**Task instructions:**
Below are the records; collect from them each line containing the string "scene".

**Available data:**
■ ■ ■ ■ ■ ■ ■
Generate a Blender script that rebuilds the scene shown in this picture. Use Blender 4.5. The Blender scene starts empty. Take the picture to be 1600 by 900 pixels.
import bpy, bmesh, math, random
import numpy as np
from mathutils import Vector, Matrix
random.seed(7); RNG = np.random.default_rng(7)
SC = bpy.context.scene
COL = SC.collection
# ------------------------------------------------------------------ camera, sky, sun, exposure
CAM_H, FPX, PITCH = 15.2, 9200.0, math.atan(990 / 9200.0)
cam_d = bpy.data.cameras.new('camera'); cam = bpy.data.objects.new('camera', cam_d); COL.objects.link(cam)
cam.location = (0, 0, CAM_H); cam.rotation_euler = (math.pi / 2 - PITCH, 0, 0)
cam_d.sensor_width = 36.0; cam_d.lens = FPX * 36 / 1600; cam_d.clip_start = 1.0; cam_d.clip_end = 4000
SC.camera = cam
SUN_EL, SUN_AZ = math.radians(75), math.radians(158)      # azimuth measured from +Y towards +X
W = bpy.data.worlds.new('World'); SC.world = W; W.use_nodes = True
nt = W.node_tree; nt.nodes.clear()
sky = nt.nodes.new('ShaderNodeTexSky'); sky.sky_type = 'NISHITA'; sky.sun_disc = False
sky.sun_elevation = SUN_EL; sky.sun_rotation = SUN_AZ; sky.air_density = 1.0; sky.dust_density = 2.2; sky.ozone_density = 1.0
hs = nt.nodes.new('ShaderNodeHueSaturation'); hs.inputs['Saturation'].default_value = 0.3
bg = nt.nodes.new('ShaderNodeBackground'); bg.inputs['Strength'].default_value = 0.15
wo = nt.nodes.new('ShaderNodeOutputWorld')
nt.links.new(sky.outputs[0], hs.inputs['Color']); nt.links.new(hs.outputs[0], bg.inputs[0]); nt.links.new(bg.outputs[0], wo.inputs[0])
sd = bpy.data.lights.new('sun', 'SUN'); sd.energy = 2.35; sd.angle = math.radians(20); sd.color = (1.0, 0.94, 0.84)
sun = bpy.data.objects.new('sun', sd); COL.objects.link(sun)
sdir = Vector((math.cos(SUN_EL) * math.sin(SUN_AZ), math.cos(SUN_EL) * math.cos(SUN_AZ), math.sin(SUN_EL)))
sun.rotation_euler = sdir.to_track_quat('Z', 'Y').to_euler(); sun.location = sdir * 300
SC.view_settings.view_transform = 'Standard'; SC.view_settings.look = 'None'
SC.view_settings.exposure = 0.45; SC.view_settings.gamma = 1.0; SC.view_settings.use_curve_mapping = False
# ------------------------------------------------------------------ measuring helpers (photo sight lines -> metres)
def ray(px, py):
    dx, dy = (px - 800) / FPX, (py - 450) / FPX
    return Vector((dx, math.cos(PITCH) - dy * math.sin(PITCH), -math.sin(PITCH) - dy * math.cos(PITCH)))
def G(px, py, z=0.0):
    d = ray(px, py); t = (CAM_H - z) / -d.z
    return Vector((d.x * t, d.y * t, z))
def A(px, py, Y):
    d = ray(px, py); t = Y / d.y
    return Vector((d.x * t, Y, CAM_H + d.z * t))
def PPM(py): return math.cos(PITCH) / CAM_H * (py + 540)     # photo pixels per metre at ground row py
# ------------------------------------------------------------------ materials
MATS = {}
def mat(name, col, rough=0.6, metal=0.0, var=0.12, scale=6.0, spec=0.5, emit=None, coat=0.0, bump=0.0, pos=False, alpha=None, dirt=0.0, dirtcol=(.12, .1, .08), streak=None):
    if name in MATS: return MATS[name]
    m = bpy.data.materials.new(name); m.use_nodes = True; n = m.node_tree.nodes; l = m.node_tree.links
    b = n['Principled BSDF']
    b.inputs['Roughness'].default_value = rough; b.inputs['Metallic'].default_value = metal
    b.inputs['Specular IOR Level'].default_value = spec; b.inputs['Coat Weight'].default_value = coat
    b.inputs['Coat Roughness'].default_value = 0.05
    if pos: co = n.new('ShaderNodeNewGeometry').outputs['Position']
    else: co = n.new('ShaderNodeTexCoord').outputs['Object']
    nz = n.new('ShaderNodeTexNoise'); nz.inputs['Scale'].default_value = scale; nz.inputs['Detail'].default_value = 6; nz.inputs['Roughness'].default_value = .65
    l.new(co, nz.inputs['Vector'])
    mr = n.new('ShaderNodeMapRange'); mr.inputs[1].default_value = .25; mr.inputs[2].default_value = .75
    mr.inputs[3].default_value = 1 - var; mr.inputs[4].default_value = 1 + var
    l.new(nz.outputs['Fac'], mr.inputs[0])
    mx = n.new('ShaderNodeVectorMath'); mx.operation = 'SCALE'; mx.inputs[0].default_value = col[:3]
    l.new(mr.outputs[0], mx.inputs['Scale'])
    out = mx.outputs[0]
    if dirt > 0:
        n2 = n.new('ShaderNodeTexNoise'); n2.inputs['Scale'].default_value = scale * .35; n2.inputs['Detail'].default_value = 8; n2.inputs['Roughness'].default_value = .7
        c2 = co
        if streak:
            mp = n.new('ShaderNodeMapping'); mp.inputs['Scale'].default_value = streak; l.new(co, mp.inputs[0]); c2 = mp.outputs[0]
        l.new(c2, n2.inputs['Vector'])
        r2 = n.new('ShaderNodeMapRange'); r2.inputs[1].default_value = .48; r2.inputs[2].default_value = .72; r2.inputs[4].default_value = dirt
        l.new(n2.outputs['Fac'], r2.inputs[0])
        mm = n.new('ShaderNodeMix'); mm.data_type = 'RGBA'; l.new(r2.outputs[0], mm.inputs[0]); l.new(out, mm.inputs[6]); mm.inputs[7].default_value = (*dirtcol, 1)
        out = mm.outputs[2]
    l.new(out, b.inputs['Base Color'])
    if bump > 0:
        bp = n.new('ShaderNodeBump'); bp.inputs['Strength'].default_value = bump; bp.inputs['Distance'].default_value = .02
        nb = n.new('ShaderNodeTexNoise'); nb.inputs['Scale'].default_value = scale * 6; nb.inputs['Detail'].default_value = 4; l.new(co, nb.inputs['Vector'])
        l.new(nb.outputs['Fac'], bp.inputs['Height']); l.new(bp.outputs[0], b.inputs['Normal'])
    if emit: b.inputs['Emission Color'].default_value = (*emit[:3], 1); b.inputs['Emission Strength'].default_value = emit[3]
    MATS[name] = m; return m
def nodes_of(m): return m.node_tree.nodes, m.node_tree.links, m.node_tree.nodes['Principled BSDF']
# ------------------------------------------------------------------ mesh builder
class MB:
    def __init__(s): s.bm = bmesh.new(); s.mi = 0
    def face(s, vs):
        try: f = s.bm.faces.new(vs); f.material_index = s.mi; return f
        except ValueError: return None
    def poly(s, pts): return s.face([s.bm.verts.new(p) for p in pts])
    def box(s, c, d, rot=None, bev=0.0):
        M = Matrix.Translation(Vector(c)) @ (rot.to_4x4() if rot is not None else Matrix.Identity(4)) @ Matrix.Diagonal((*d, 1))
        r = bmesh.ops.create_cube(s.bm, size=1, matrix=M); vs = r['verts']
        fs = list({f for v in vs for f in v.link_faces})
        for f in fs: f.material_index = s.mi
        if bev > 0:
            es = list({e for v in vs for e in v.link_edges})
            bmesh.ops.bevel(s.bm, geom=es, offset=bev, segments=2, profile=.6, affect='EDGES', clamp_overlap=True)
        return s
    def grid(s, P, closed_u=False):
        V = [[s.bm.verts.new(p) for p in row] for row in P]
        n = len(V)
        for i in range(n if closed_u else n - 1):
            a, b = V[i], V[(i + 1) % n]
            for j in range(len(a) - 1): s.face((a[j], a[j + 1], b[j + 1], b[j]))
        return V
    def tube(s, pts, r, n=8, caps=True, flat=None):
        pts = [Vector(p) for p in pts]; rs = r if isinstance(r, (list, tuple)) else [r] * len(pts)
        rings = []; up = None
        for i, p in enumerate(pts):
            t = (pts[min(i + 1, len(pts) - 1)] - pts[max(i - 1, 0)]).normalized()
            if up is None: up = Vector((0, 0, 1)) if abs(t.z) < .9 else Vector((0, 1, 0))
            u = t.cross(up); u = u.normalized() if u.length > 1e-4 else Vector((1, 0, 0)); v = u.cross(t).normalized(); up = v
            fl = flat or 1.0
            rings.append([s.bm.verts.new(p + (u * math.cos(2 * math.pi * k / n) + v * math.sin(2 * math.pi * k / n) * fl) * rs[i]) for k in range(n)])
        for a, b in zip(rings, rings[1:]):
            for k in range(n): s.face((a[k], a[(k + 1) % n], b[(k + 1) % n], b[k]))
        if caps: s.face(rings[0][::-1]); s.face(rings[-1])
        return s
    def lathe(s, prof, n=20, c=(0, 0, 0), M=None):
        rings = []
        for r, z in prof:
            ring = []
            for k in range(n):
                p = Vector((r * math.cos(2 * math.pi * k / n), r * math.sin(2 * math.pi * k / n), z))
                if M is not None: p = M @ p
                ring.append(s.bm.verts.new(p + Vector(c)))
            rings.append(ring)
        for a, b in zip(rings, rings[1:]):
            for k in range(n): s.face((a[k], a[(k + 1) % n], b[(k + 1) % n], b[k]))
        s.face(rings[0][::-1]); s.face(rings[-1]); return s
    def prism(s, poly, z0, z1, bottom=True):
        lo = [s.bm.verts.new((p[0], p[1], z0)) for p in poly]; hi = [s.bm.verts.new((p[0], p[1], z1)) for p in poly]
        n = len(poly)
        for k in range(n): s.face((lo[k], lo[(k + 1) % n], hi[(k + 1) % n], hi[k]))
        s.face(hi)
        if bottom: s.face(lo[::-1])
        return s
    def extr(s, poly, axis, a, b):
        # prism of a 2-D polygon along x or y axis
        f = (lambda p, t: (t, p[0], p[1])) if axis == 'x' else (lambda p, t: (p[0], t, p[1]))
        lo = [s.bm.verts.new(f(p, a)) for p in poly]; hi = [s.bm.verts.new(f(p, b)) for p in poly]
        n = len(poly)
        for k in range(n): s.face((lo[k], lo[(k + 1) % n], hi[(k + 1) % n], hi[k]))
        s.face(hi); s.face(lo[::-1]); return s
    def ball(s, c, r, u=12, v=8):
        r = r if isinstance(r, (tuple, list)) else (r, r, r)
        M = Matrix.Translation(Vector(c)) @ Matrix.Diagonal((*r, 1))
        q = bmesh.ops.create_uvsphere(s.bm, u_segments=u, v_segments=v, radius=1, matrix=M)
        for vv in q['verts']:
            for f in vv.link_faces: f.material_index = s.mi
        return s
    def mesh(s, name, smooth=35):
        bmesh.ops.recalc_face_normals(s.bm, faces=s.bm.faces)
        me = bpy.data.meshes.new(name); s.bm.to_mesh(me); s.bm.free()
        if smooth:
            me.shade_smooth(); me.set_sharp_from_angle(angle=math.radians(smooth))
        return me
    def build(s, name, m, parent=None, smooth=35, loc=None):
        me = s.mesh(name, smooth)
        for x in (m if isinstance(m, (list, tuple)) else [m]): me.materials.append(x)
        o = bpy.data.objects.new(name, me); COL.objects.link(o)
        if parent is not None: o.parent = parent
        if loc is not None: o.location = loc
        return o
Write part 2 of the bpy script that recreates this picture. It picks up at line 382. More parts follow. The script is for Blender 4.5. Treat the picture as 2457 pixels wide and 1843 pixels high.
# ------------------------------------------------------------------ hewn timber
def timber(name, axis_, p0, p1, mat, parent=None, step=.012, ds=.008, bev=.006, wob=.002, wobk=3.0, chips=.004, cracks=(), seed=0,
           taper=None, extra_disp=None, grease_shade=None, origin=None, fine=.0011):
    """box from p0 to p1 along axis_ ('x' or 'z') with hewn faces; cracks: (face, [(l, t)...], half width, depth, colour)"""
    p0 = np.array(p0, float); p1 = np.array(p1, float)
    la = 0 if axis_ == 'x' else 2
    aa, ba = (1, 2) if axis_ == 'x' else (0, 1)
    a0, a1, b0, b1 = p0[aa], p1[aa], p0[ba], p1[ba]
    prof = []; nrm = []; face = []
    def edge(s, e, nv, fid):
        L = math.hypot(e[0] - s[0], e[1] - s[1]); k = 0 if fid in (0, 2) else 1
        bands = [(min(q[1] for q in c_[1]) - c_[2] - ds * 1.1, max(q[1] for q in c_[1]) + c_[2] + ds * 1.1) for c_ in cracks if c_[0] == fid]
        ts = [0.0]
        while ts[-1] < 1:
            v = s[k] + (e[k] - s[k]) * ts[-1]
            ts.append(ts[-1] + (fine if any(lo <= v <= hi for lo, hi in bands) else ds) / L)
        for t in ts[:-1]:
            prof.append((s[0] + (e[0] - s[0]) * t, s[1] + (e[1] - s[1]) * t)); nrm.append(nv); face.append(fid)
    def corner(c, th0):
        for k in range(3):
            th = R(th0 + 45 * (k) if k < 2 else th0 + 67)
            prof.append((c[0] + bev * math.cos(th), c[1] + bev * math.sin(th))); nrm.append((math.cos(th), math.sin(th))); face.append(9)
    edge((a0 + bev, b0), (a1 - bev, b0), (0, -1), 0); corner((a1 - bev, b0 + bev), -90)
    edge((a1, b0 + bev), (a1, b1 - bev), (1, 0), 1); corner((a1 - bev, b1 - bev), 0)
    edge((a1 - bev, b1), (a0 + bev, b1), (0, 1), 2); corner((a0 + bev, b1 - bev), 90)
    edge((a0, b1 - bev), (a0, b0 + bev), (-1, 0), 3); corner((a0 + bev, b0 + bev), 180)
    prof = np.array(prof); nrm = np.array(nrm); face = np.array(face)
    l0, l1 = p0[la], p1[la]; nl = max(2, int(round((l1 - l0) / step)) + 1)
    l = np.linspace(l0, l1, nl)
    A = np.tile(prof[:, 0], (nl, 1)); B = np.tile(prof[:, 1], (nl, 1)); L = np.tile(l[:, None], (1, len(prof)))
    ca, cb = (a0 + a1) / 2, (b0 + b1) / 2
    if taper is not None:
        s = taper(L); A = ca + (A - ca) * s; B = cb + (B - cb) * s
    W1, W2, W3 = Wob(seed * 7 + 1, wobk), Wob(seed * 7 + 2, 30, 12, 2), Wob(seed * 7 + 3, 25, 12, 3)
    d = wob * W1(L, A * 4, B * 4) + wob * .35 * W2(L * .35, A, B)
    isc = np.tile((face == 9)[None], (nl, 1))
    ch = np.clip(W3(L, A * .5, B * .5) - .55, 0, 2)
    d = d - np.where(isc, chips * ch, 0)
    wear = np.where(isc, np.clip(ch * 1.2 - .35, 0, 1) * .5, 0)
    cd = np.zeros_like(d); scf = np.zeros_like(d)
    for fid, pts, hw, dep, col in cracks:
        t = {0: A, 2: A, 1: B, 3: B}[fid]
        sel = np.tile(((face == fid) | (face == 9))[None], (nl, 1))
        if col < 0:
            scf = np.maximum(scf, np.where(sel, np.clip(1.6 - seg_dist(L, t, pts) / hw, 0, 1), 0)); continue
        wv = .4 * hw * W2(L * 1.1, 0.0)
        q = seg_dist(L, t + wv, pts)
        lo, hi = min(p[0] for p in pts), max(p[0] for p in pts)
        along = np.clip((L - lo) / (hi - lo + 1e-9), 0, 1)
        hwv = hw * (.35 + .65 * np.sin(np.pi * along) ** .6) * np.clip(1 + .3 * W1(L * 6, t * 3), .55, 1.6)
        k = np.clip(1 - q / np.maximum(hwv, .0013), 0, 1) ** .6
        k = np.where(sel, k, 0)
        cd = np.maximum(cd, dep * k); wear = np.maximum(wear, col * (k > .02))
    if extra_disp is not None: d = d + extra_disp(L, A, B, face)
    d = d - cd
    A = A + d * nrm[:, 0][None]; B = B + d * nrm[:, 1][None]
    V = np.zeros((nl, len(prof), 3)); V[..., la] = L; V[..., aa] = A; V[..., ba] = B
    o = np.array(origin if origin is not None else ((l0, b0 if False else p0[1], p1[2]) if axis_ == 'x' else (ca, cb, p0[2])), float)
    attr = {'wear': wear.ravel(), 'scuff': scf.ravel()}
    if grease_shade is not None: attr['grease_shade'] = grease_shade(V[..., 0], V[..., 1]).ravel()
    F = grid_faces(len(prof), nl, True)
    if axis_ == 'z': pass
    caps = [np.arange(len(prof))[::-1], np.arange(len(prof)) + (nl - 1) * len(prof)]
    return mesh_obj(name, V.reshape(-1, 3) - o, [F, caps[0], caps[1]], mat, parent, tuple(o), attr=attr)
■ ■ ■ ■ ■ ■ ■
**Response for this exercise:**
Generate a Blender script that rebuilds the scene shown in this picture. Use Blender 4.5. The Blender scene starts empty. Take the picture to be 1600 by 900 pixels.
SC = bpy.context.scene